Une hypothèse, qui fut largement répandue d'après un article dans le bulletin de l'Association, selon laquelle les premières escortes, tout de suite après le concordat de 1802 ou après la défaite de Waterloo, auraient marchés avec les défroques des soldats de Napoléon Ier, abondantes dans nos régions, et que, les costumes se dégradants, les escortes auraient pris ceux qui étaient disponibles, c'est à dire ceux de Napoléon III (2ème Empire) est moins sûre. A cette époque, et pour faire face aux manque de moyens suite aux guerres, les uniformes fançais étaient conservés et transformés pour en faire des vêtements civils. De plus, l'opinion sur la France et les français n'était pas au beau-fixe et le port d'anciens uniformes militaires devait être proscrit!
Avec l'indépendance de notre Belgique et le sentiment nationaliste, les tenues devaient être loin de rappeler celles du 1er Empire, mais bien celles de notre armée belge. Seules quelques rares compagnies étaient équipées de répliques du 1er Empire, telles que les Sapeurs-Grenadiers de Thuin et les grenadiers de Fosses.

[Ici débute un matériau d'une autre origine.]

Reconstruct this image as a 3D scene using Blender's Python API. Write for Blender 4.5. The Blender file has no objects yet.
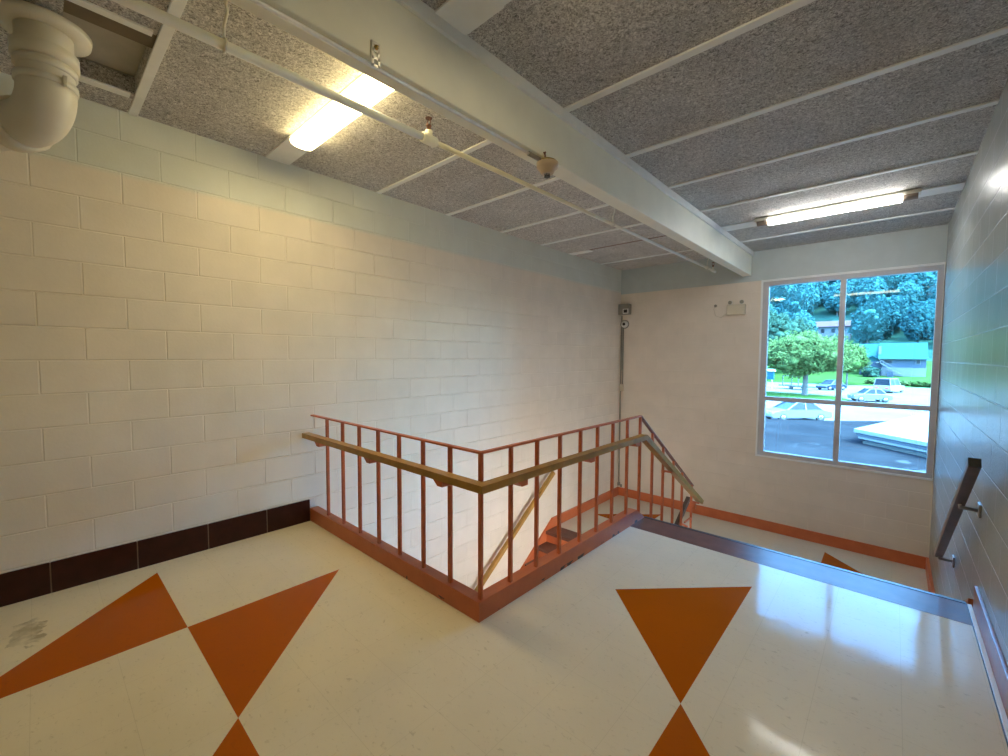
import bpy, bmesh, math, random
from mathutils import Vector, Matrix, noise

C = bpy.context.scene.collection
SC = bpy.context.scene
R = math.radians

# ------------------------------------------------------------------ camera
cd = bpy.data.cameras.new('camera')
cam = bpy.data.objects.new('camera', cd); C.objects.link(cam)
CAMP = Vector((3.7608, 0.2173, 1.4631))
yaw, pitch, roll, FPX = 0.73926, -0.05215, 0.0049, 427.03
fw = Vector((-math.sin(yaw)*math.cos(pitch), math.cos(yaw)*math.cos(pitch), math.sin(pitch)))
rt0 = Vector((math.cos(yaw), math.sin(yaw), 0)); up0 = rt0.cross(fw)
rt = rt0*math.cos(roll) + up0*math.sin(roll); upv = -rt0*math.sin(roll) + up0*math.cos(roll)
M = Matrix((rt, upv, -fw)).transposed().to_4x4(); M.translation = CAMP
cam.matrix_world = M
cd.sensor_fit = 'HORIZONTAL'; cd.sensor_width = 36.0; cd.lens = FPX/1008*36
cd.clip_start = 0.03; cd.clip_end = 2000
SC.camera = cam

# ------------------------------------------------------------------ view, sky, sun
SC.view_settings.view_transform = 'Standard'
SC.view_settings.look = 'None'
SC.view_settings.gamma = 1.0
SC.view_settings.use_curve_mapping = False
SC.view_settings.exposure = 0.44
SC.cycles.max_bounces = 14
SC.cycles.diffuse_bounces = 8
SC.cycles.transparent_max_bounces = 12
SC.cycles.sample_clamp_indirect = 6.0

SUN_EL, SUN_AZ = 58, 100        # degrees; azimuth measured from +y towards +x
w = bpy.data.worlds.new('sky'); SC.world = w; w.use_nodes = True
wn = w.node_tree; bg = wn.nodes['Background']
sky = wn.nodes.new('ShaderNodeTexSky'); sky.sky_type = 'NISHITA'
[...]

Pour en venir au cheminement qui aboutit aux tenues actuelles, ce seraient les deux louageurs, de Gerpinnes et Tarciennes, qui, ayant récupéré le stock de costumes de Charleroi ainsi que les vestes de gendarmerie qui comportaient des imperfections et en les adaptant, auraient standardisés les uniformes et les auraient démocratisés. Cependant, ce n'étaient toujours pas des uniformes du 1er Empire, mais des tenues de la seconde moitié du XIXème siècle qui étaient louées.
Ce n'est que dans les années 1960, et dans les bourgades industrialisées comme Châtelet, Thuin ou Fosses, que (re)nait la passion pour les uniformes étincelants du 1er Empire, avec le mythe des marches folkloriques en défroque après 1815. C'est la demande aux louageurs de confectionner des uniformes du 1er Empire, de la part du président de l'Association des Marches, qui permit la diffusion du costume du 1er Empire dans les villages. C'est probablement à ce moment que la désignation des costumes comme étant du 1er Empire et du 2ème Empire s'avèra nécessaire et s'installa dans le jargon des marcheurs. Notons que le terme de "2ème Empire" n'est pas historiquement appropriés aux tenues qu'il désigne, car la source des uniformes qu'il qualifie est à chercher dans les uniformes du début de l'armée belge et non pas dans ceux portés par les soldats de Napoléon III. Seules les tenues de zouaves et de Spahis peuvent revendiquer historiquement ce terme.
Bref, on peut résumer que l'origine des tenues qui se perpétuent de nos jours dans les marches, émanerait du XIXème siècle avec, pour commencer, une large variété de costumes disparates, pour ensuite adopter l'uniforme de l'armée belge et revenir, dans la seconde moitié du XXème siècle, au flamboyantes tenues du 1er Empire. C'est pour celà que, hormis certaines marches revêtues exclusivement d'uniformes du 1er Empire, il n'est pas rare de voir des marches arborant les deux types d'uniformes ou seulement celui dit du "second Empire".
Il est toutefois important de souligner que les marches sont des marches FOLKLORIQUES et que, comme expliqué précédemment, les tenues ont énormément évoluées dans le temps et ne sont donc pas "historiquement" fidèles. Sans oublier, que les marches restent un LOISIR, certe discipliné, mais qu'elles doivent le rester. Cela n'enlèvant en rien la beauté et le prestige de nos marches folkloriques.